In another iteration, Wreck Beach sits atop a painted sea, reminiscent of the final piece.

“The reason why the mural is structured with a top and a bottom is because something that was absolutely essential to us and Verónica is that we wanted to show that sea level rise line as accurate to scale as possible,” said Leon.

This idea — meant to convey the stark reality of sea level rise — carried over to the mural’s final version, where the rising sea takes over another familiar space at UBC.

The finished mural depicts IKB in the worst case-scenario, with waters having risen 1.2 metres.
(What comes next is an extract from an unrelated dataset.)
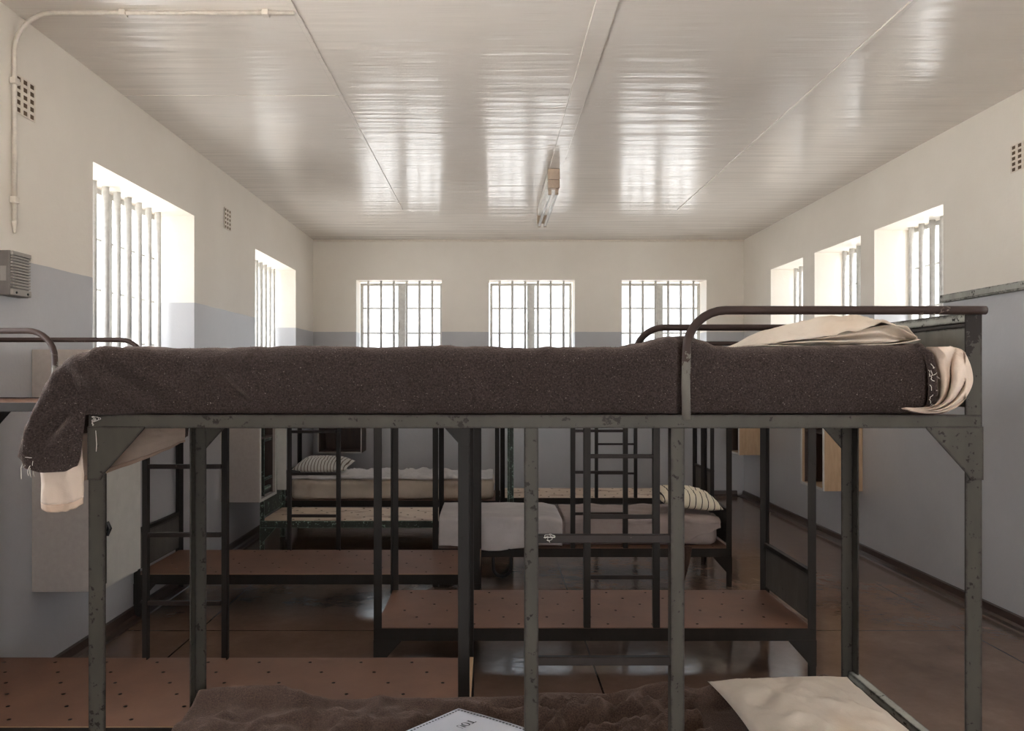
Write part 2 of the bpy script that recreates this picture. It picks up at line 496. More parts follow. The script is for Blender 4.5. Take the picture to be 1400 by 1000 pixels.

Multiple familiar species inhabit the waters, including sockeye salmon and arctic cod, which Assignon explained will face severe population decline by 2100. Also in the waters are various species of kelp, seaweed and coral — all of which are at risk due to climate change.

The Ladner Clock Tower stands behind a group of cedar trees, its face standing out against the bright colours found in the rest of the painting while matching the dark shell of the Pacific Leatherback Turtle.

“I wanted to subtly hint to the fact that we're moving at turtle pace in addressing climate change,” Assignon said.

Another subtle feature is the inclusion of English ivy on the library’s walls — a symbol of the artists and mural being situated on unceded Musqueam land.

“This plant dramatically encroaches on the ability of native species to thrive, just like settler colonialism is often in direct interference with Indigenous sovereignty,” said Assignon.

Assignon and Leon’s mural is personal to the place it inhabits and aims to inspire action to avoid the environmental disasters it portrays.

“I see everyday the power of art in gathering people and making us move through our emotions and create wonderful things,” said Assignon, highlighting the hopeful aspect of the piece.

But while optimistic about our ability to prevent the worst, the artists don’t water down the reality of our situation — the mural’s clock serves as a reminder that time is running out and action is still not happening fast enough.